Marco Fontana
Marco Fontana
La voce delle Circoscrizioni
Circoscrizioni di Torino
12 agosto 2011

Torino capitale italiana delle armi. Qualche motivo ci sarà!

 

L’uccisione di un rapinatore da parte di un gioielliere del quartiere San Salvario ha riaperto la discussione nell’opinione pubblica tra favorevoli e contrari all’uso delle armi per difendere la proprietà privata. Ma d’altra parte era scontato che i quotidiani locali, in assenza di una vocazione al Giornalismo con la ‘G maiuscola’, montassero la notizia: magari tentando di mettere in scena l’ennesimo processo giornalistico urlato. Un processo utile per aumentare le copie vendute durante la canicola estiva. La ricetta peraltro è collaudata: fondamentale è trovare un mostro, che sia il rapinatore o il rapinato poco importa; l’importante è gettare qualcuno in pasto ai lettori e ficcarlo in prima pagina.
 
I media locali ci sono riusciti, non limitandosi a pubblicare le foto ma arrivando anche a lanciare una sorta di referendum tra i cittadini torinesi: un referendum per sapere se si è trattato di legittima difesa o meno. Un battage talmente sferzante da portare il gioielliere a dire che cambierà lavoro. È realmente sconcertante che i media siano scesi così in basso con una formula trita e ritrita. Se fosse morto il negoziante i quotidiani avrebbero aperto con lo sdegno civile, invece essendo che il morto è stato uno dei due rapinatori allora ecco innalzare la questione morale della proporzionalità tra difesa e offesa. 
 
Per me esiste solo un onesto lavoratore che si è difeso contro una violenza in armi: poco cambia se contro di lui sono state esposte armi giocattolo visto che in gioco c’era la sua incolumità e a sfavore giocano le poche frazioni di secondo utili per reagire.

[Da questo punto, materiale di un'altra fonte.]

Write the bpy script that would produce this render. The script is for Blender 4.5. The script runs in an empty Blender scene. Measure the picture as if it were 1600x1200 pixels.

Quanti commercianti devono ancora morire affinché lo Stato si decida a determinare che loro sono le vittime e non i carnefici? A San Salvario non è la prima volta che negozianti muoiono o rimangono feriti durante una rapina. Perché dover far subire loro ancora l’onta di un processo?  Un processo immancabilmente giusto se a perdere la vita è il rapinatore nullatenente, sempre sommario laddove a sedersi davanti ai togati è il benestante venditore (quando è ancora in vita). Sarò un violento, un antidemocratico ma francamente non ci sarebbe stato alcun morto se i due rapinatori avessero rispettato le leggi e i diritti altrui. Sicuramente così non la penserà la magistratura, che ora farà vedere i sorci verdi al poveraccio che ha aperto il fuoco. Peccato che la bilancia della giustizia penda puntualmente solo da una parte.
 
Un altro dato mi lascia perplesso. Dai servizi giornalistici è emerso che le licenze da difesa a Torino sono 1400, 25mila per la caccia, con un aumento dell’8% rispetto lo scorso anno. Inoltre sarebbero oltre 150mila le armi regolarmente denunciate nell’area metropolitana del capoluogo piemontese. Numeri da record, tanto da decretare Torino come la capitale italiana delle armi.
 
Ora questi dati mi fanno porre due domande: la nostra città è sicura? E soprattutto i cittadini la considerano tale? Credo che i numeri sopraccitati parlino chiaro: Torino è una città dove i torinesi hanno paura di vivere. E d'altra parte le 400 rapine dell'anno scorso, il record italiano di reati denunciati nel 2010 dovrebbero aggiungere altri elementi di riflessione. Ma comunque che questa paura sia motivata o meno importa fino ad un certo punto.
 
Infatti, il principale nodo da sciogliere è un altro: i rappresentanti di centrosinistra da anni si nascondono dietro a statistiche preconfezionate e alla famosa espressione ‘percezione di insicurezza’ per sminuire la questione e non affrontarla. E in questo atteggiamento sta una grave colpa. Uguale per un certo verso a quella visione ottimistica, da sempre denunciata dalle stesse sinistre, e per la quale Berlusconi tende a lanciare in continuazione messaggi ottimistici quando si parla di crisi economica. La percezione invece è un fattore essenziale, soprattutto nel mondo moderno dove la paura di una persona è velocemente trasmettibile agli altri: un elemento che non va in alcun modo sottovalutato perché segnala il polso della situazione e merita risposte, anche laddove fosse frutto di timori infondati.
 
Fin quando non si compirà questo salto di qualità credo che vivremo sempre peggio: in continuo bilico tra l’esasperazione e la paura. E non dimentichiamo una cosa: la crisi rende la gente sempre più povera immettendo forti spinte all’egoismo e all’illegalità nella nostra comunità.